RAW RECORDS:
━━━━━━━━━━━━━━━━━━━━

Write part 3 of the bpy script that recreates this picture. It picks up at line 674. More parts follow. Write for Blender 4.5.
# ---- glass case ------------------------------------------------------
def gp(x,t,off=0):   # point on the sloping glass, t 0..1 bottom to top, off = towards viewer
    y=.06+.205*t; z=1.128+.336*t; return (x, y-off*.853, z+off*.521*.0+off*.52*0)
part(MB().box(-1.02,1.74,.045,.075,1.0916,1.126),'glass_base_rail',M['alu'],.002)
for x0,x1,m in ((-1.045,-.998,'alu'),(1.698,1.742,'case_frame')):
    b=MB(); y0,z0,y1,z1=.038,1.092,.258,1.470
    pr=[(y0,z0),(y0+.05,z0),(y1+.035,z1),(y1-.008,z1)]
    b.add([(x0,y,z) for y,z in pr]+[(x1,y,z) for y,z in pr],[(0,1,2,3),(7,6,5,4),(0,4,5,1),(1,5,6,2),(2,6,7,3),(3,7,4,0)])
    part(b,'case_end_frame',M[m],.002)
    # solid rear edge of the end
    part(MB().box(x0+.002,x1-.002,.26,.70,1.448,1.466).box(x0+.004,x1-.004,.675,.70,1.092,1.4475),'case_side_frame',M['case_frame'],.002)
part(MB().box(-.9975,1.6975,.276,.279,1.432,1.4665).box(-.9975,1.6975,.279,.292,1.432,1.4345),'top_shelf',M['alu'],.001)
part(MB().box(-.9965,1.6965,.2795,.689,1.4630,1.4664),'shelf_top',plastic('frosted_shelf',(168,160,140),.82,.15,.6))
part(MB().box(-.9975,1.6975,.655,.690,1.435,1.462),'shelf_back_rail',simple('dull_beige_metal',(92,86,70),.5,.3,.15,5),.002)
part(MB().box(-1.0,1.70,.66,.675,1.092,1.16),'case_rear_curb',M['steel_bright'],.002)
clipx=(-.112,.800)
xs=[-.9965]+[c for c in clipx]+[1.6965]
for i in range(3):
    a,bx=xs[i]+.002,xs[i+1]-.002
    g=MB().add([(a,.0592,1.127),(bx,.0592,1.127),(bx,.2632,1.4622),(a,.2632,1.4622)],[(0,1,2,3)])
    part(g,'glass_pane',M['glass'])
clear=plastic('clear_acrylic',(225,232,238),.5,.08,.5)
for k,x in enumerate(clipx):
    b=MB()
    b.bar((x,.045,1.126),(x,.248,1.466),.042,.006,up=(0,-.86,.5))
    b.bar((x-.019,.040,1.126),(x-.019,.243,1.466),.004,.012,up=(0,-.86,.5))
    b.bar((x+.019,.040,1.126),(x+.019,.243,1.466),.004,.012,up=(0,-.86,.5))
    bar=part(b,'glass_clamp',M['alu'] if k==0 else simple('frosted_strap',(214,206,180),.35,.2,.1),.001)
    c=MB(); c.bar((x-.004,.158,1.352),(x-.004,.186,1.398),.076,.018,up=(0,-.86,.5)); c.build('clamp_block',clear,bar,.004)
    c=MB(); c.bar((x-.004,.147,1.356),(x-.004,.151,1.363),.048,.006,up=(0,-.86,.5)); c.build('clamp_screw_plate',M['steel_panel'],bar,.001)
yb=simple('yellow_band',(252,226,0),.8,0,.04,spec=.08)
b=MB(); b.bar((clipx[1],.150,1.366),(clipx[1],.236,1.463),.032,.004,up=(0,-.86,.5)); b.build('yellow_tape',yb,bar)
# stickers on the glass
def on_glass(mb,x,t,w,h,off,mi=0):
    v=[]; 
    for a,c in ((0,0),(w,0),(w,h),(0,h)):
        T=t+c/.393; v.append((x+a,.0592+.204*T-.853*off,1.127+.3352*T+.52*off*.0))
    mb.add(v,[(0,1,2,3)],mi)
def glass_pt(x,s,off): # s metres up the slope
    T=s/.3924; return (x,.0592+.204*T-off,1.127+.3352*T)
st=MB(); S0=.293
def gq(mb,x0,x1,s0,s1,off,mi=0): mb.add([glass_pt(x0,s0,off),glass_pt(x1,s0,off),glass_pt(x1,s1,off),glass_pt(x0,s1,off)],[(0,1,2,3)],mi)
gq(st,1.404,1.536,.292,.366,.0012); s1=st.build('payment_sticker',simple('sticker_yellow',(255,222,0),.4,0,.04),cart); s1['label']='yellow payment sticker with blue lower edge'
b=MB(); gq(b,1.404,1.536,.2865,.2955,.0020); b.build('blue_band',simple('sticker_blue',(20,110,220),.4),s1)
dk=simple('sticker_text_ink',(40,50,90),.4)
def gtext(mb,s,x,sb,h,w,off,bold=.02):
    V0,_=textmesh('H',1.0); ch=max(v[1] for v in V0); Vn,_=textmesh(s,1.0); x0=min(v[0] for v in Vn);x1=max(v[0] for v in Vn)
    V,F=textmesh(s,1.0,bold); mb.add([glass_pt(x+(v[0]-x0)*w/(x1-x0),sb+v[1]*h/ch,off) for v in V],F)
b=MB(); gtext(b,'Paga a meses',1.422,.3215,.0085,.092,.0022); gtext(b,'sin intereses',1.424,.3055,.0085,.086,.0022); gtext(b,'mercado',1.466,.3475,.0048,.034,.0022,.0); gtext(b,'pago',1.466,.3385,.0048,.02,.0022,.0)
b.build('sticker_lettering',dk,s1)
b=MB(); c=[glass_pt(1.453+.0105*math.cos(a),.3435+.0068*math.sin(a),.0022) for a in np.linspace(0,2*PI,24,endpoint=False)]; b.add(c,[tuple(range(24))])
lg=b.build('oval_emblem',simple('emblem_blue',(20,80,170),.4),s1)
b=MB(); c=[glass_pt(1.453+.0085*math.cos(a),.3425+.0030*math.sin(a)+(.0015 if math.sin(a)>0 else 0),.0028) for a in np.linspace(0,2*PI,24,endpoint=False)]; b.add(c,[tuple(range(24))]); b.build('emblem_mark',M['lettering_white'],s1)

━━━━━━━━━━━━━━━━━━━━

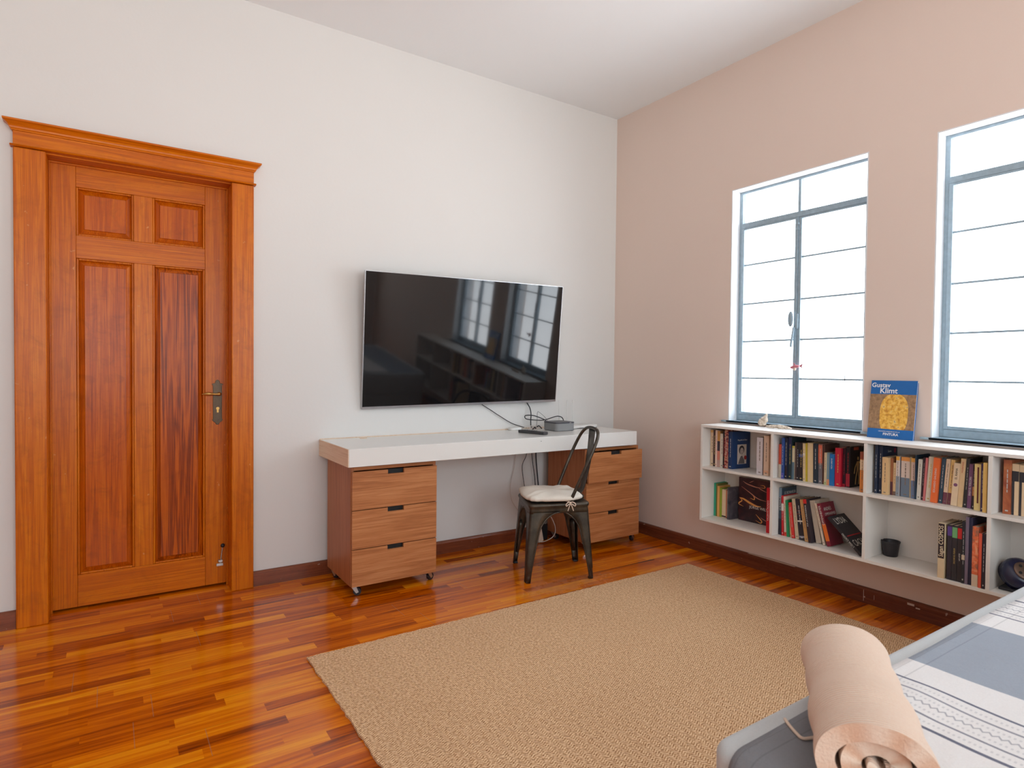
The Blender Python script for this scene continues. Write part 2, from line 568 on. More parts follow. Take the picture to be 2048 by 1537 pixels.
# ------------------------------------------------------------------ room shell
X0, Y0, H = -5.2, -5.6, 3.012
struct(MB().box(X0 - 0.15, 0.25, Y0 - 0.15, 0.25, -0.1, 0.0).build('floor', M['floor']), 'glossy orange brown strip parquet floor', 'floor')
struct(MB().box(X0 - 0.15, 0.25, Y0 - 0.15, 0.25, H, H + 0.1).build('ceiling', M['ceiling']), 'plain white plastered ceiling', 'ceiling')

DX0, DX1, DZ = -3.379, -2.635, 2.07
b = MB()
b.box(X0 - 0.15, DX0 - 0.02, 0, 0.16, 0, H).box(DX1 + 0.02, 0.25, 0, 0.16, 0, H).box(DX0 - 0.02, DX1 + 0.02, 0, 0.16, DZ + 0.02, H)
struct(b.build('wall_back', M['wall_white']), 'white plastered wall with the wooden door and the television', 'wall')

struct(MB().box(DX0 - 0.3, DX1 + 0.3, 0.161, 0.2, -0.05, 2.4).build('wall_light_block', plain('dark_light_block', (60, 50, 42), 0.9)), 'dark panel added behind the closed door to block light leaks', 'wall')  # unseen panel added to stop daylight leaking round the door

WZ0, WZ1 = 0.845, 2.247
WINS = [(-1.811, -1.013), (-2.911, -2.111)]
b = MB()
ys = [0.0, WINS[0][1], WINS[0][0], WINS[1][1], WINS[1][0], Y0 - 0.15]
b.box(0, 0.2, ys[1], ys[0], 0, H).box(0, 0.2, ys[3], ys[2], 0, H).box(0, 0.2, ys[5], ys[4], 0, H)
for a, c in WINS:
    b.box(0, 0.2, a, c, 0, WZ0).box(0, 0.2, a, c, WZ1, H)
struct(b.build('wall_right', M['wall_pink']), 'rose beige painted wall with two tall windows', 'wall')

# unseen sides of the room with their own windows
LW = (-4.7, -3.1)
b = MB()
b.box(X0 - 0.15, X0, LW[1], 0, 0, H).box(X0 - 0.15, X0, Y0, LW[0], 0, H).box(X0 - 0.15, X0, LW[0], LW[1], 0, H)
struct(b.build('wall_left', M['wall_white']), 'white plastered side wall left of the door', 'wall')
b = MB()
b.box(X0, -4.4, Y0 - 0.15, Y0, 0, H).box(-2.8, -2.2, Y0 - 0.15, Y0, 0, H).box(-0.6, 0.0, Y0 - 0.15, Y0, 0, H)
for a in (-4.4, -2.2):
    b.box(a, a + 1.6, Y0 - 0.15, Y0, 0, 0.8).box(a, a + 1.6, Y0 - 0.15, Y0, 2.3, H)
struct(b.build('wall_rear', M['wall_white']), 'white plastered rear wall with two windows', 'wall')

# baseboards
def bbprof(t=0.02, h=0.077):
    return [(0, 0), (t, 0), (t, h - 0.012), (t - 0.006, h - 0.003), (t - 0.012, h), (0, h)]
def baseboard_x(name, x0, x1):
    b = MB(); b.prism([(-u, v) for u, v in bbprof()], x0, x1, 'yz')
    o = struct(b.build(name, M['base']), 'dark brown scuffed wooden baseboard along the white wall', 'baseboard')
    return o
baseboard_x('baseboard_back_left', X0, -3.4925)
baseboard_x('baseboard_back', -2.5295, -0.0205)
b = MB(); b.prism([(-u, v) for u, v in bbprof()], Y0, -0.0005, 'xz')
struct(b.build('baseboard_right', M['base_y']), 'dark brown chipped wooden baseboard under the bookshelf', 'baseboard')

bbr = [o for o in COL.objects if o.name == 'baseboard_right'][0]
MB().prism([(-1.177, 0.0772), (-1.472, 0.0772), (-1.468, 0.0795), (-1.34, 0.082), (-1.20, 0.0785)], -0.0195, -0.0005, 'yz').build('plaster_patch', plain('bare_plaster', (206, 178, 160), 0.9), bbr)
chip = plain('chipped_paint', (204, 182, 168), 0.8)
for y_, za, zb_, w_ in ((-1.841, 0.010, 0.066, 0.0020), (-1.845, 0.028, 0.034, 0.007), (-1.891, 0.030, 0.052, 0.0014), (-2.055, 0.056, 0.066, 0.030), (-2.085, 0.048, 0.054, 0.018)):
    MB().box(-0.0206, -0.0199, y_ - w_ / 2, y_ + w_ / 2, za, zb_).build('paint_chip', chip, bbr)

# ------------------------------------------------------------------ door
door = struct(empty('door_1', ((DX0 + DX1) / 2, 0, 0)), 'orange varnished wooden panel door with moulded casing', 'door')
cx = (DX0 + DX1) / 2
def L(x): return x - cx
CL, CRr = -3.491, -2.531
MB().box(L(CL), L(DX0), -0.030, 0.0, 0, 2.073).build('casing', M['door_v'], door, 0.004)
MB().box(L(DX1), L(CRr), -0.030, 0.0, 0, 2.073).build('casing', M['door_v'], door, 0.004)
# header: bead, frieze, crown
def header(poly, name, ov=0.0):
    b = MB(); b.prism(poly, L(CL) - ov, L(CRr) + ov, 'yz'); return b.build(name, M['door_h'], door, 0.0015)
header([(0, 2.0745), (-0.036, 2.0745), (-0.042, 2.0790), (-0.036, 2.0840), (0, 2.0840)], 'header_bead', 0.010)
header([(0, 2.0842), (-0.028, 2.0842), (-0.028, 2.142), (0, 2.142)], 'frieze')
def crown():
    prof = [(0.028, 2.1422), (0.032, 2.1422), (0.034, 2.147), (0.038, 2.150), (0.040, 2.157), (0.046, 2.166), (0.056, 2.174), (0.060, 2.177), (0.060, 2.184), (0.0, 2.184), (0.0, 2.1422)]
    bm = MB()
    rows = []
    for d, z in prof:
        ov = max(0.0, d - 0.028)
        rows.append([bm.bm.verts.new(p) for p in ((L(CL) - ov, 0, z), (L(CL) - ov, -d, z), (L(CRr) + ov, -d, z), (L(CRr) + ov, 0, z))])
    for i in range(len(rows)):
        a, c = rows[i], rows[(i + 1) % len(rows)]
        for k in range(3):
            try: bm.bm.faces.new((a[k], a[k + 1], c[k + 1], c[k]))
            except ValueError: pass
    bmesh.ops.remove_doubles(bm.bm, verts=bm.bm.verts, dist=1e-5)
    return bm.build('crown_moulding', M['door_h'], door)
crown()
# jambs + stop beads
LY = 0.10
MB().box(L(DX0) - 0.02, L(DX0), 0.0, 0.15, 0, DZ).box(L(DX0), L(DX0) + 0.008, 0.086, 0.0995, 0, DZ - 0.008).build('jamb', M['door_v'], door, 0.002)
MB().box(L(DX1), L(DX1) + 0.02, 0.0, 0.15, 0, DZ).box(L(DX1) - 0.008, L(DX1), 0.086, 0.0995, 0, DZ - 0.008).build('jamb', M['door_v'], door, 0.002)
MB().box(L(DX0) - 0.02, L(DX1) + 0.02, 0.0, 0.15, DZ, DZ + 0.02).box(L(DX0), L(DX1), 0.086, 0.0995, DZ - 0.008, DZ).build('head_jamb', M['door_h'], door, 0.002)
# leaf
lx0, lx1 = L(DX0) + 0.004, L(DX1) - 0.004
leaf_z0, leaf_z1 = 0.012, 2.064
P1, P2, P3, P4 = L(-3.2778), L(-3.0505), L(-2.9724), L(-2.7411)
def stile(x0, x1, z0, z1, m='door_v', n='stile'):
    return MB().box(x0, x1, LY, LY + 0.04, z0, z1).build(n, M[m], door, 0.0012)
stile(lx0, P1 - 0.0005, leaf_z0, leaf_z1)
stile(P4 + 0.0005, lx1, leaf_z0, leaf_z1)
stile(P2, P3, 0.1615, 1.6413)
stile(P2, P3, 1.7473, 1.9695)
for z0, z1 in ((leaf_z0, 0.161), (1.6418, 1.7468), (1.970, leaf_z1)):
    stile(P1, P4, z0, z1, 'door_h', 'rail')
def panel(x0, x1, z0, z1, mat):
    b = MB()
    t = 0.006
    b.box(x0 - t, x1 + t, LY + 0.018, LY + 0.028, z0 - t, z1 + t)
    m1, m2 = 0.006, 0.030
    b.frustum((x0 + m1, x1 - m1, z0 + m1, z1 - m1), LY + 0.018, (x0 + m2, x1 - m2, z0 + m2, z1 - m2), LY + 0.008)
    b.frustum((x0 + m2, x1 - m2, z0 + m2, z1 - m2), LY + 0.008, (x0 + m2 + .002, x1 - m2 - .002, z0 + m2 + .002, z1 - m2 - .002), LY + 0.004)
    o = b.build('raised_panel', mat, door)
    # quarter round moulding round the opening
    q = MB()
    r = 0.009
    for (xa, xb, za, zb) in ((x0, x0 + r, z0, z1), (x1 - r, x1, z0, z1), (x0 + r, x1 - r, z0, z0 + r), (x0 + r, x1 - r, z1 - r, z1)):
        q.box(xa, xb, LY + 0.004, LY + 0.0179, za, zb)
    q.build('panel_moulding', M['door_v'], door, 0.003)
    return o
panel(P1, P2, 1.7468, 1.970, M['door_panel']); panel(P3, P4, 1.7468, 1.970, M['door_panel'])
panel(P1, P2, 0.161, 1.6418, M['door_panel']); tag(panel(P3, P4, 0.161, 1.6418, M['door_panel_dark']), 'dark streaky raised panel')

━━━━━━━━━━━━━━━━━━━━

REQUEST:
From the data, pick out every line that includes "parts".

SOLUTION FOR THIS TASK:
Write part 3 of the bpy script that recreates this picture. It picks up at line 674. More parts follow. Write for Blender 4.5.
The Blender Python script for this scene continues. Write part 2, from line 568 on. More parts follow. Take the picture to be 2048 by 1537 pixels.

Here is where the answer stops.